On Thursday night I finally declared victory in my long twilight struggle with my telescope. It is now 100% functional.
The final hurdle was getting autoguiding to work. The telescope mount already has a motor that tracks the rotation of the earth, but it's not perfect. With just the mount tracking, I can do a 30 second exposure with my 900mm telescope, but that's about it. Anything longer and the stars look like streaks because the mount isn't tracking the sky perfectly.
Enter autoguiding. An autoguider is a separate small camera controlled by software that looks for a suitable star and then locks onto it. The camera is on a continuous loop, and whenever the star gets slightly away from where it's supposed to be, the software sends a pulse to the mount to put it back on a perfect track. With autoguiding on, I can do a 300-second exposure or more.
But it didn't work! All I got was snow and static and lousy calibration and no effect on the image at all. Until, finally, a light bulb went on in my head and I realized I had everything set up wrong. Here's an annotated picture of my optical train:
I use a device called an off-axis guider, which contains a small prism that sends a bit of light upward into the guiding camera. What I realized is that in order for everything to be in focus—both the main camera and the guide camera—the light path had to be same length both ways. I had read about this but not paid attention, and that was my problem.
The light path from the prism up to the guide camera was about 80mm. This means that the light path from the prism to the main camera also needed to be about 80mm, which in turn meant that I needed 60mm of extension tubes. As it happens, these are neither cheap nor easy to find. But in a stroke of amazing luck, I already had some long extension tubes for a different project that I had abandoned. I put in one of those along with another extension that came with the OAG, and voila! I was able to get perfect focus in both cameras.
On Thursday I took this out to test it, and after a bit of dithering around everything worked great. Focus was good; signal-to-noise ratio was fantastic; calibration was spot-on; and the software was sending pulses out to the mount with great precision.
I tested this on a 150-second exposure and it looked great. Here's a cropped section of the sky:
The stars are all nice little circles, not stretched or streaked. That's just how it should be.
Unfortunately, the camera giveth and the camera taketh away. You may notice that some of the smaller stars seem to have a bit of a halo around them. It turns out that after weeks of high heat, Thursday was actually a bit chilly. So my telescope dewed up. This had never happened before and I had vaguely assumed it only happened to people unlucky enough to live in places other than Southern California.
But no. Even after I had wiped off the lens as best I could, some of the fogginess stayed around and ruined the pictures.
But that's a minor problem. I went home and bought a dew heater that promises to make dew a problem of the past. It should come today and I will once again be in good shape.

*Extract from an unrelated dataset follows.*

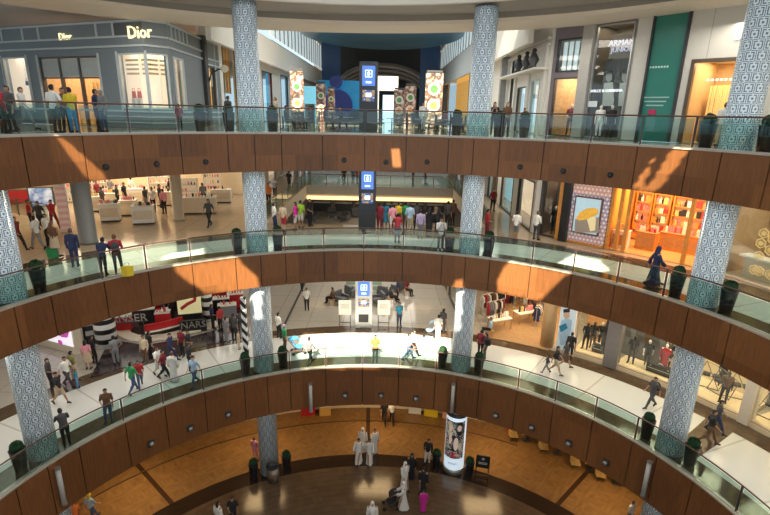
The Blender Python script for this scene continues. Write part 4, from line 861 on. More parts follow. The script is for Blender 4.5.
for i, (px, py, w_) in enumerate(((189, 206, 1.5), (213, 196, 1.4), (228, 193, 1.2), (160, 196, 1.6), (100, 196, 1.5), (72, 202, 1.4), (146, 191, 1.5), (120, 192, 1.3))):
    x, y, z = F(px, py, 2); shelf(x, y, z, tang(x, y)*.5, w_, 2.1, 4, f'cosmetics shelf {["right beside the long beige counter", "second to the right of the cream column", "rightmost near the walking woman", "left of the cream column at the back", "behind the make-up table", "left of the plain grey column", "in the middle of the store back", "centre left at the back of the store"][i]}', n=6)
for i, (px, yt, yb, w_, m_, lab) in enumerate(((43, 187, 206, 1.6, blotch('blue_poster', [(.3, .45, .7), (.10, .2, .5), (.6, .7, .85)], 1.2, emit=.25), 'tall blue advertising poster on the back wall left of the plain grey column'), (54, 187, 203, 1.2, blotch('portrait_poster', [(.75, .62, .5), (.2, .12, .08), (.5, .35, .25)], 2.5, emit=.15), 'framed portrait poster right of the blue poster'), (12, 190, 204, 2.6, REDM, 'dark red sign board at the far left of the middle gallery'), (67, 184, 232, .55, stripes('pink_strip', (.72, .38, .36), (.75, .58, .48), .35, 2, .5, emit=.12), 'pink patterned advertising pillar beside the plain grey column'))):
    x, y, z = F(px, yb, 2); h_ = DZ(px, yt, x, y)-z; t = empty('poster_panel', x, y, z, .35, lab, 'poster'); MB().box(0, 0, h_/2, w_, .12, h_).build('frame', DSTEEL if i != 3 else WHITE, t); MB().box(0, -.07, h_/2, w_*.88, .02, h_*.92).build('picture', m_, t)
rail_run('short_balustrade', [F(5, 212, 2)[:2], F(50, 222, 2)[:2]], z2, 'short bronze rail with glass at the far left of the middle gallery')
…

Except . . . I had a wee accident. There are a few little pieces of dust on my camera sensor, so I went in yesterday to clean them off. Unfortunately, the instructions for getting access to the sensor are extremely unclear, so I ended up removing the wrong doodad. It was pretty stupid of me. Ironically, this doodad turned out to be a built-in dew heater for the piece of glass that protects the sensor, and I broke the wires connecting it to power. Will that matter? I'll find out soon enough. If it does, I'll have to send the whole camera in for repair.
But even given this little piece of idiocy, I think I'm now 100% functional and finally ready to study up and go beyond functional. I shall report back whenever the skies are clear and I can go out again.